Desde o início a obra é marcada por uma linguagem que é uma mistura das diferentes origens que compõem o povo brasileiro: indígena, africana e europeia. A princípio, a leitura pode parecer fatigante, pouco fluida, por conta do vocabulário "incomum" e dos muitos neologismos, adjetivos e expressões populares que o autor utiliza, mas logo é possível se adaptar à forma de escrita com que Mário de Andrade conseguiu romper com as correntes literárias que o antecederam.

Outro aspecto marcante o tempo todo durante a obra é a utilização de elementos fantasiosos, mágicos, místicos, que apresentam situações absurdas para explicar a realidade. É o caso das transformações dos seres que "morrem", como ocorre com Ci, com o filho da Mãe do Mato e do herói, e com a Boiúna, que ganham outros significados na história. Cada situação aparentemente ilógica, mostrando a influência do surrealismo, tem um porquê, na obra de Mário de Andrade. Um exemplo mais claro disso é a mudança de cor de Macunaíma e dos irmãos quando têm contado com a poça d'água. Ali o autor insere as três origens brasileiras, o branco, o negro e o índio.

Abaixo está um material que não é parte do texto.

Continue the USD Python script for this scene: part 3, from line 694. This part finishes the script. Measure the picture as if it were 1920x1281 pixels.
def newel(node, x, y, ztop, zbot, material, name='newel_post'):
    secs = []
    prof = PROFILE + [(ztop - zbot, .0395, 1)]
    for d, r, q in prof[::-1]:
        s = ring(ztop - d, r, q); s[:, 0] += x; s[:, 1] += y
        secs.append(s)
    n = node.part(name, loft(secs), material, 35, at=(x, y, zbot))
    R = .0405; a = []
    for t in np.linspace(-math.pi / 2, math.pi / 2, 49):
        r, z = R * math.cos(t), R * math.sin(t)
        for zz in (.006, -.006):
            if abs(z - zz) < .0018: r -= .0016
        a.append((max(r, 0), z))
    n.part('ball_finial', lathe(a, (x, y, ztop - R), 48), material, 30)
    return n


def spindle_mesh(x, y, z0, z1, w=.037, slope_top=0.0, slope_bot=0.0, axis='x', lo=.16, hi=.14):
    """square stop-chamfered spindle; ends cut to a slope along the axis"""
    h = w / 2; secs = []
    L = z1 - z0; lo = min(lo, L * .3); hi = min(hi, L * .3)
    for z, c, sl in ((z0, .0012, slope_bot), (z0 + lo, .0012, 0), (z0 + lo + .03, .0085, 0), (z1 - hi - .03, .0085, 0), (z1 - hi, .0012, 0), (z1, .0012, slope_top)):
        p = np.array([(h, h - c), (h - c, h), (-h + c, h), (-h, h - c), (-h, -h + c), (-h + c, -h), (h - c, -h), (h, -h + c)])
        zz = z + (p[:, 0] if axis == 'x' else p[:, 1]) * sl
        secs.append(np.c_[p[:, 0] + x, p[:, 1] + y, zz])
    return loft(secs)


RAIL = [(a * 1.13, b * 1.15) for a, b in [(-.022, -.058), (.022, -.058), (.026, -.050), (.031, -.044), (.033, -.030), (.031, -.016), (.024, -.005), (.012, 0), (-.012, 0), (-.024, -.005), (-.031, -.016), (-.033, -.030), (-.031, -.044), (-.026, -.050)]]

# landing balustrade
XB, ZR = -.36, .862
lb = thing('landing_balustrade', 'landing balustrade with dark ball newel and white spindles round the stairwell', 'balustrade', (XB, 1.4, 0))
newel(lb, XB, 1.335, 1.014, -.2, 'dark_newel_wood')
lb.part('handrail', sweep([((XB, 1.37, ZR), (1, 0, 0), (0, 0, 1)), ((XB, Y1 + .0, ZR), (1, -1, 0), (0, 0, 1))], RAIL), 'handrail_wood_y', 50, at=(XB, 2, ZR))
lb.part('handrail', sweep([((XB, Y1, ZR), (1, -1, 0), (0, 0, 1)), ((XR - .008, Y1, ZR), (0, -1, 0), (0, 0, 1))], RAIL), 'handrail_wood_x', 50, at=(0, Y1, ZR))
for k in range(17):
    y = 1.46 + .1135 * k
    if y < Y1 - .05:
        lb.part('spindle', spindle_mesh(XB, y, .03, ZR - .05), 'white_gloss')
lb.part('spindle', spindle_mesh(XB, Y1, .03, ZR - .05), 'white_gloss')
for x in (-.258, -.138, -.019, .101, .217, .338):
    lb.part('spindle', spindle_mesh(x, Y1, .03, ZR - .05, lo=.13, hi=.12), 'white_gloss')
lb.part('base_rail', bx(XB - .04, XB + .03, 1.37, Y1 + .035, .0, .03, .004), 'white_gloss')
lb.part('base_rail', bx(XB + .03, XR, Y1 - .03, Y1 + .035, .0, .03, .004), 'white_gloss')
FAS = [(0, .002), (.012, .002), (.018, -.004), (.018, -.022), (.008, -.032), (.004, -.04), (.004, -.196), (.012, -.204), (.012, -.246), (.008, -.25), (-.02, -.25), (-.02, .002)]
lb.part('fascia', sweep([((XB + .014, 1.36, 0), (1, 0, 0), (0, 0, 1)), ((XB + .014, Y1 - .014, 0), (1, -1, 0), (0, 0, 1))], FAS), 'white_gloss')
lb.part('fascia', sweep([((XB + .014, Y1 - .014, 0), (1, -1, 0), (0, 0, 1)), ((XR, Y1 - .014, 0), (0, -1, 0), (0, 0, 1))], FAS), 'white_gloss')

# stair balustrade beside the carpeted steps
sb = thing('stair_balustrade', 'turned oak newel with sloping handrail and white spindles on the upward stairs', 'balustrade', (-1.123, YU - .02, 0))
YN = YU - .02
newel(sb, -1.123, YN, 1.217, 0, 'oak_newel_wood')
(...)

A segunda parte da história narra a chegada dos irmãos a São Paulo, momento em que o autor evidencia o contraste de culturas que convivem no mesmo país. Macunaíma descobre que a moeda que vale naquela cidade grande não é o cacau, como na sua terra. O herói fica contrariado ao descobrir que precisa "trabucar" para sobreviver. Sua principal surpresa eram as máquinas-bicho. Máquina-roupa, máquina-bonde, máquina-telefone, máquina-jornal e todo aquele universo-máquina do centro urbano que o personagem não consegue compreender se é dominado pelos seres humanos ou se estes são dominados por aquele. O leitor é guiado a enxergar aquela situação através dos olhos de Macunaíma, como se realizasse um exercício antropológico de ver o que é familiar como diferente. É o momento em que a história apresenta críticas sociais, políticas e econômicas mais contundentes, mostrando como o país é desigual, não apenas rico em culturas diversas.

Um capítulo que merece destaque é o das "Cartas pras icamiabas", em que o autor critica a tentativa de impor ao brasileiro a linguagem erudita que os antecessores do modernismo empregavam. No capítulo, Macunaíma escreve, através de uma falsa e cômica linguagem erudita, para as guerreiras amazonas um relato de sua vida na nova cidade, e por meio desse relato, Mario de Andrade insere questões sérias da sociedade brasileira, inclusive sócio-econômicas. O personagem fala as sua dificuldade em entender o motivo de o povo do centro urbano falar em uma língua e escrever em outra. Macunaíma revela na carta sua nova compreensão do país em que vive, quando afirma que "Pouca saúde e muita saúva, os males do Brasil são", afirmação que ele repete outras vezes no texto.

O poderoso Venceslau Pietro Pietra é introduzido como o Gigante Piamã comedor de gente. Ele assume na narrativa o papel do estrangeiro explorador do Brasil, aquele que rouba as pedras preciosas do povos nativos, no caso, o muiraquitã do índio Macunaíma. O ponto central da história é a recuperação do muiraquitã que está com o gigante. Macunaíma faz várias tentativas para recuperar seu amuleto que ganhou da amada Ci, e chega a se envolver em ritual de macumba, no qual com a ajuda de Exu consegue enfraquecer seu inimigo. Porém, o herói só recupera seu Muiraquitã tempos depois, quando finalmente consegue enganar o gigante e matá-lo.

No retorno para casa, Macunaíma é surpreendido com a morte de seus irmãos, e passa a viver triste e solitário, contando suas histórias a um papagaio. Num dia quente, quando o herói resolve mergulhar na lagoa, é atacado por piranhas que lhe tomam sua muiraquitã. Perdendo o gosto pela vida, o personagem então planta um cipó, que o leva ao céu, onde ele se transforma na Constelação da Ursa Maior. Um homem, um dia, chega à terra de Macunaíma, e o papagaio companheiro do herói o confidencia as aventuras vividas pelo índio. Este homem é Mário de Andrade, o intermediário que reconta a história que ouviu.

Muitos admitem que Macunaíma seja o símbolo do modo de ser brasileiro, que, presumidamente, seria aquele que tem preguiça, que vive sonhando, que não perde o gosto pelas mulheres. Mas o autor mostra na obra como é impossível classificar apenas um modo de ser que representasse toda a cultura nacional. Macunaíma seria o fundador da cultura brasileira, representante do povo brasileiro, que não tem caráter definido. Ele cria o futebol, o truco e expressões populares. A história aborda ainda o sincretismo religioso, também bastante arraigado na cultura brasileira. De fato, a obra carrega uma carga nacional muito forte, de forma que apenas entendendo minimamente a(s) língua(s) e a(s) cultura(s) brasileiras é possível compreender a história.

Outra questão presente em Macunaíma é a representação dos brasileiros como povo sem nenhum caráter. Não existiria para o brasileiro a noção de caráter, portanto, não se trata de aplicar juízo de valor às suas atitudes, classificando-as como boas ou más. O Brasil teve um desenvolvimento peculiar e seu povo não pôde desenvolver uma personalidade definida, por não pertencer a uma civilização própria, com consciência tradicional. E, assim, da forma como surgiu e se constituiu, o brasileiro é apresentado por Mário de Andrade no movimento do modernismo, criando uma oposição à visão do indianismo romântico, que não condizia com a realidade.